Friday, August 25, 2017

The Questions that Dissertations Answer-Discrimination and Hate

Some of the most ground breaking research conducted is through doctoral studies where students have open questions about life and are seeking answers. Recently, I received an invitation by a journal based in Germany that reviewed my study and offered me the opportunity to publish additional work in their journal. One study often can change perception but is only the beginning for a quest for greater clarity on different facets of its findings.

Certainly I was flattered that someone ready my study on PERCEPTIONS OF IRAQI IMMIGRANT EMPLOYMENT DISCRIMINATION IN THE METRO DETROIT AREA. I would never consider it "ground breaking" research although I have not seen anyone address that issue in that context and in that way. It seems to be more relevant as time goes on and the world discusses our new interconnections and global responsibilities.

What the study taught me as a person is that there are in and out-groups wherever you live. Some will have more opportunities in life while others will have less. Nothing ground-breaking or shattering there. Even those of the same culture and shared backgrounds find some way of discriminating against one another.
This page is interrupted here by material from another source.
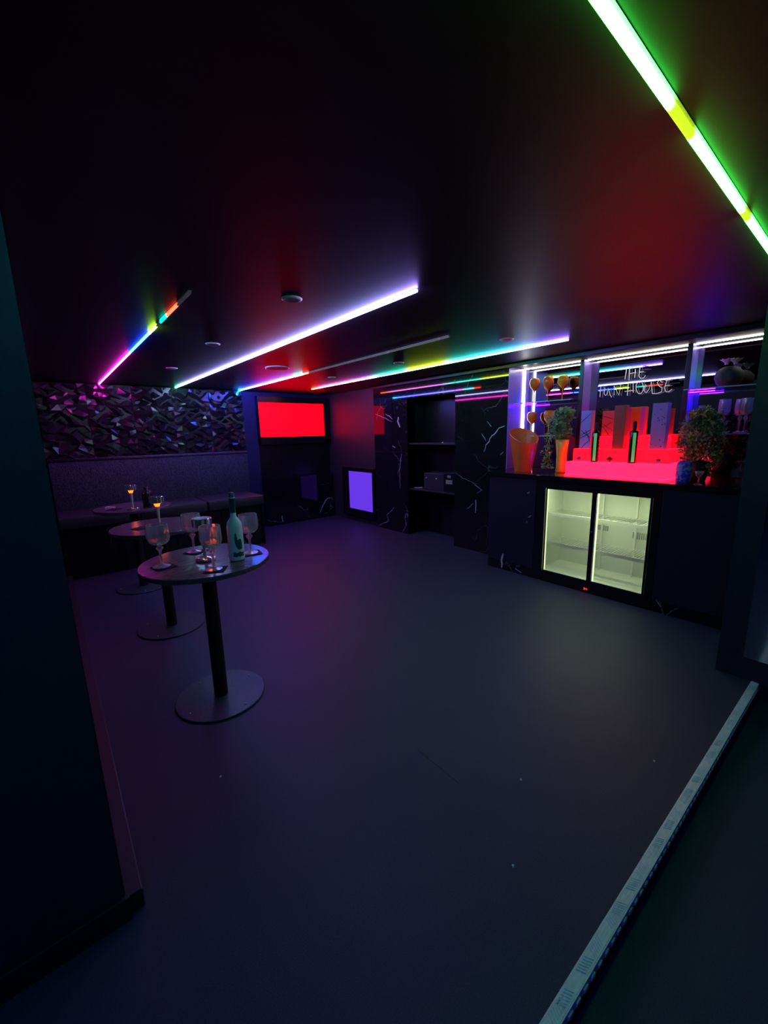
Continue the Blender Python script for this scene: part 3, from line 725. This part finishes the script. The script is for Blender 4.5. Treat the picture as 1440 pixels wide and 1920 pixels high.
# boxes on the display
def vbox(name, label, cat, x0, x1, y0, y1, z0, z1, m, cap=None):
    o = thing(name, label, cat, ((x0+x1)/2, (y0+y1)/2, z0), 0, 'bottle boxes on the display'); dx, dy = (x1-x0)/2, (y1-y0)/2
    t = MB(); t.box(-dx, dx, -dy, dy, 0, z1-z0, .003); t.build('carton', m, o)
    return o
o = vbox('bottle_box', 'lilac bottle box crossed by dark lines', 'box', 3.905, 3.975, 1.725, 1.82, STZ[1]+.001, STZ[1]+.345, M['box_white'])
t = MB()
for (a, b_) in (((-.047, .24), (.04, .32)), ((-.047, .12), (.047, .17)), ((-.047, .17), (.047, .10)), ((-.047, .09), (.047, .15)), ((-.03, .0), (.047, .09)), ((.0, .17), (.047, .06))):
    ribbon(t, [a, b_], .008, -.0358, 'x')
for v in t.bm.verts: v.co.y = -v.co.y
t.build('line_print', M['ink'], o)['kind'] = 'stuff'
vbox('bottle_box', 'tall dark brown bottle box in the middle of the display', 'box', 3.92, 3.99, 1.445, 1.54, STZ[1], STZ[1]+.375, M['box_brown'])
o = vbox('bottle_box', 'tall pale violet bottle box with small dark specks', 'box', 3.92, 4.0, 1.135, 1.245, STZ[1], STZ[1]+.375, M['box_white'])
t = MB()
for _ in range(16):
    y, z = random.uniform(-.05, .05), random.choice((random.uniform(.02, .08), random.uniform(.2, .33))); s = random.uniform(.002, .005)
    t.quad((-.0405, y-s, z-s), (-.0405, y+s, z-s*.6), (-.0405, y+s*.7, z+s), (-.0405, y-s*.8, z+s*.8))
t.build('speck_print', M['ink'], o)['kind'] = 'stuff'
o = vbox('bottle_box', 'red lined box standing in for the mirror image of the lilac one', 'box', 4.07, 4.14, 1.60, 1.70, STZ[2]-.0, STZ[2]+.23, M['box_red_refl'])  # added solid box in place of the lilac box's red-lit mirror reflection
t = MB()
for (a, b_) in (((-.05, .15), (.05, .18)), ((-.05, .13), (.05, .08)), ((-.05, .05), (.05, .12)), ((-.03, .0), (.05, .1))): ribbon(t, [a, b_], .006, -.0358, 'x')
t.build('line_print', M['ink'], o)['kind'] = 'stuff'
o = vbox('bottle_box', 'orange-red box with magenta edges standing in for the mirror image of the brown one', 'box', 4.05, 4.13, 1.34, 1.47, STZ[2], STZ[2]+.25, M['box_orange_refl'])  # added solid box where the brown box is reflected in the mirror
t = MB(); t.box(-.0415, -.0400, -.065, -.035, .003, .247); t.box(-.0415, -.0400, .045, .065, .003, .247); t.build('edge_band', M['box_pink_refl'], o)
# brown ornament on a corner
t = MB(); s = .036
t.lathe([(0, 0), (s*.75, s*.7), (s*.75, s*.95), (0, s*1.5)], 6); tag(t.build('gem_ornament', M['brown'], loc=(3.84, 1.515, STZ[0]+.0)), 'dark brown faceted ornament in front of the brown box', 'ornament')
# bottles on the display
def dbottle(label, loc, rz):
    o = thing('display_bottle', label, 'bottle', loc, rz, 'slim dark bottles on the display')
    t = MB(); t.lathe([(0, .0), (.030, .0), (.032, .006), (.032, .258), (.029, .268), (.013, .273), (.0125, .292), (0, .292)], 28); b1 = t.build('body', M['darkglass'], o, smooth=True)
    t = MB(); t.lathe([(.013, .288), (.0145, .294), (.0145, .34), (.011, .350), (0, .351)], 20); t.build('stopper', M['ink'], o, smooth=True)
    t = MB(); xs = [-.010, -.005, 0, .005, .010, .014]; curved(t, xs, [.012]*6, [.255]*6, .0326, math.pi); t.build('label_strip', M['greenlabel'], b1)
    t = MB()
    for k in range(5): t.box(-.018, -.014, -.033, -.028, .05+k*.035, .056+k*.035, .001)
    t.build('bead', M['cream'], b1)
    return o
db = dbottle('slim dark bottle with green label in front of the lined lilac box', (3.845, 1.65, STZ[0]), .25)
dup(db, (3.845, 1.34, STZ[0]), 'slim dark bottle with green label in front of the orange stand-in box', .45, 'slim dark bottles on the display')

# script sign on the middle mirror
LET = [[(1.67, 2.066), (1.609, 2.066)], [(1.657, 2.064), (1.665, 1.957)], [(1.63, 2.063), (1.628, 1.945)], [(1.633, 2.003), (1.572, 2.013)], [(1.58, 2.039), (1.58, 1.962)], [(1.539, 2.065), (1.489, 2.062)], [(1.541, 2.065), (1.545, 1.972), (1.527, 1.949), (1.503, 1.953), (1.489, 1.974)], [(1.546, 2.007), (1.506, 2.01)], [(1.885, 1.927), (1.887, 1.81)], [(1.913, 1.914), (1.854, 1.919)], [(1.899, 1.867), (1.851, 1.878)], [(1.845, 1.899), (1.848, 1.838), (1.833, 1.82), (1.817, 1.835), (1.81, 1.886), (1.788, 1.821), (1.773, 1.8)], [(1.752, 1.818), (1.761, 1.908), (1.707, 1.811), (1.698, 1.917)], [(1.631, 1.922), (1.631, 1.802)], [(1.59, 1.92), (1.581, 1.827)], [(1.657, 1.844), (1.579, 1.85)], [(1.498, 1.865), (1.499, 1.839), (1.507, 1.819), (1.52, 1.81), (1.535, 1.815), (1.549, 1.832), (1.558, 1.857), (1.56, 1.885), (1.556, 1.909), (1.545, 1.923), (1.53, 1.925), (1.515, 1.914), (1.504, 1.892), (1.498, 1.865)], [(1.482, 1.892), (1.489, 1.836), (1.471, 1.814), (1.451, 1.841), (1.436, 1.912), (1.419, 1.802)], [(1.345, 1.894), (1.372, 1.918), (1.388, 1.899), (1.373, 1.87), (1.344, 1.845), (1.344, 1.814), (1.376, 1.801), (1.416, 1.803)], [(1.312, 1.907), (1.324, 1.848), (1.313, 1.811), (1.29, 1.807), (1.265, 1.829)], [(1.322, 1.907), (1.283, 1.914)], [(1.321, 1.862), (1.284, 1.866)]]
sg = thing('script_sign', 'white handwritten tube sign reading THE FUN HOUSE', 'sign', (4.42, 1.58, 1.8))
groups = [('letter', (0, 1)), ('letter', (2, 3, 4)), ('letter', (5, 6, 7)), ('letter', (8, 9, 10)), ('letter', (11,)), ('letter', (12,)), ('letter', (13, 14, 15)), ('letter', (16,)), ('letter', (17,)), ('letter', (18,)), ('letter', (19, 20, 21))]
for nm, ids in groups:
    t = MB()
    for i in ids: t.tube([(0, y-1.58, z-1.8) for y, z in LET[i]], 0.0034, 6)
    t.build(nm, M['neon'], sg)
t = MB()
for y, z in ((1.60, 2.0), (1.85, 1.86), (1.33, 1.86)): t.tube([(0, y-1.58, z-1.8), (.03, y-1.58, z-1.8)], .003)
t.build('standoff', M['chrome'], sg)

# amplifier and boxes in the recess
am = thing('amplifier', 'dark amplifier box with two bright knobs in the wall recess', 'amplifier', (4.15, 3.93, .70))
t = MB(); t.box(-.01, .22, -.19, .19, .0, .235, .006); t.build('case', M['amp'], am)
for y in (.14, -.055):
    t = MB(); t.lathe([(0, 0), (.010, 0), (.009, .012), (0, .013)], 12)
    for v in t.bm.verts: v.co = Vector((-.010-v.co.z, y+v.co.x, .165+v.co.y))
    t.build('knob', M['paper'], am)
pb = thing('small_box', 'small dark box with beige labels beside the amplifier', 'box', (4.14, 3.63, .70))
t = MB(); t.box(-.02, .18, -.095, .095, 0, .26, .004); t.build('case', M['black'], pb)
t = MB(); t.box(-.022, -.02, -.06, .055, .11, .165, .0005); t.build('label_plate', M['label'], pb)
t = MB(); t.box(-.022, -.02, -.03, .03, .195, .225, .0005); t.build('label_plate', M['label'], pb)
t = MB(); t.tube([(4.13, 4.30, .708), (4.11, 4.2, .712), (4.12, 4.13, .72)], .006); tag(t.build('cable', M['paper']), 'short pale cable lying on the lower recess shelf', 'cable')
t = MB(); t.lathe([(0, 0), (.009, 0), (.009, .01), (.005, .016), (0, .016)], 10); tag(t.build('white_disc', M['paper'], loc=(4.09, 3.72, 1.3555)), 'tiny pale disc on the upper recess shelf', 'disc')

# mirror on the near side of the pillar wall
mr = thing('wall_mirror', 'tall mirror on the pillar wall at the edge of view', 'mirror', (3.05, -.4, .14))
t = MB(); t.box(-.006, .0, -.8, .76, 0, 1.7); t.build('glass', mat('pale mirror', (.6, .62, .66), .12, 1), mr)

# step nosing between the two floors
ns = thing('step_nosing', 'ribbed aluminium edging strip along the floor step', 'edging', (.0, .334, 0))
L = 3.043; yb = -.018
t = MB()
ang = math.atan2(-.055, 2.234)
ns.rotation_euler = (0, 0, ang); ns.location = (3.046, .275, 0)
t.box(-4.6, 0, 0, .034, -.001, .0045, .001); t.build('top_flange', M['alu'], ns)
t = MB(); t.box(-4.6, 0, -.003, 0, -.032, .0045, .0008); t.build('front_flange', M['alu'], ns)
t = MB(); x = -4.55; k = 0
while x < -.01:
    up = (int(-x/.055) % 2 == 0)
    if (int(-x/.055) % 3) != 2:
        s_ = .012 if up else -.012
        a, b_ = x, x+.0032
        t.quad((a, .006, .0066), (b_, .006, .0066), (b_+s_, .028, .0066), (a+s_, .028, .0066))
        t.quad((a, .006, .0045), (a+s_, .028, .0045), (a+s_, .028, .0066), (a, .006, .0066))
        t.quad((b_, .006, .0045), (b_+s_, .028, .0045), (b_+s_, .028, .0066), (b_, .006, .0066))
    x += .0092
o = t.build('ribs', M['alu'], ns); o['kind'] = 'stuff'
t = MB(); x = -4.55
while x < -.02:
    t.box(x, x+.022, -.0075, -.003, -.022, -.008, .002); x += .042
o = t.build('grip_nubs', M['alu'], ns); o['kind'] = 'stuff'
b = MB(); prism(b, [(-2.6, edge_y(-2.6)+.002), (3.05, edge_y(3.05)+.002), (3.05, edge_y(3.05)+.03), (-2.6, edge_y(-2.6)+.03)], -.1, -.002); struct('trim_riser', b, M['black_matt'])

# litter on the floor
for k, (x, y, lb) in enumerate(((.403, 1.695, 'white crumb on the floor before the nearest table'), (1.398, .807, 'tiny white crumb in the middle of the floor'), (1.058, .625, 'white crumb on the floor near the metal edging'), (1.943, .467, 'white crumb on the floor beside the metal edging, fridge side'))):
    t = MB(); t.poly([(0, 0, .003), (.009, .002, .004), (.011, .007, .003), (.003, .008, .005)]); t.poly([(0, 0, .0), (.009, .002, .0), (.011, .007, .0), (.003, .008, .0)])
    t.quad((0, 0, 0), (.009, .002, 0), (.009, .002, .004), (0, 0, .003)); t.quad((.003, .008, 0), (0, 0, 0), (0, 0, .003), (.003, .008, .005))
    tag(t.build('paper_crumb', M['paper'], loc=(x, y, .0002)), lb, 'crumb', 'white crumbs on the floor')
Something left over from our pre-modern existence that still influences our tribal perceptions.

However, I also found that while people hold these opinions of others they don't often voice them so they can be challenged or overcome. Instead they are hidden behind the short snubs, candidate selections, pay inequality, and other subtle ways of ensuring the out-group doesn't get the best positions. Buried in political correctness and inability to deal with "pink elephants" effectively allowing them to linger into the future.

More importantly, it has taught me that hate destroys societies and pushes people into camps that schism national cohesion. It could be based on race, class, education, religion, gender or anything else that sets one apart from his/her kinsman. We simply see something different in people who are different than ourselves. It is almost as though we say, "If they are different than us and still have value then we must be less worthy?"

Yet what if ourselves need to change and find a new way of drawing people together? Our society, if it is to survive globalization and increasing diversity, will need to find values in common and begin to rally different types of people around those American principles that make our country unique in a sea of dictators and self-gratifying regimes. Unfortunately, there are not enough thought leaders to sell the idea that we are a nation of shared principles with diverse opinions on how to reach the same ends.

This study's finding led to a conception of how to create a growing economic system based on togetherness. The ability to create interconnected societies of socialization and innovation in a way that minimized inequality and leads to greater investment and national growth. Where people see difference, an economist can often see components whose value were discounted and can be rearranged to greater prosperity of everyone.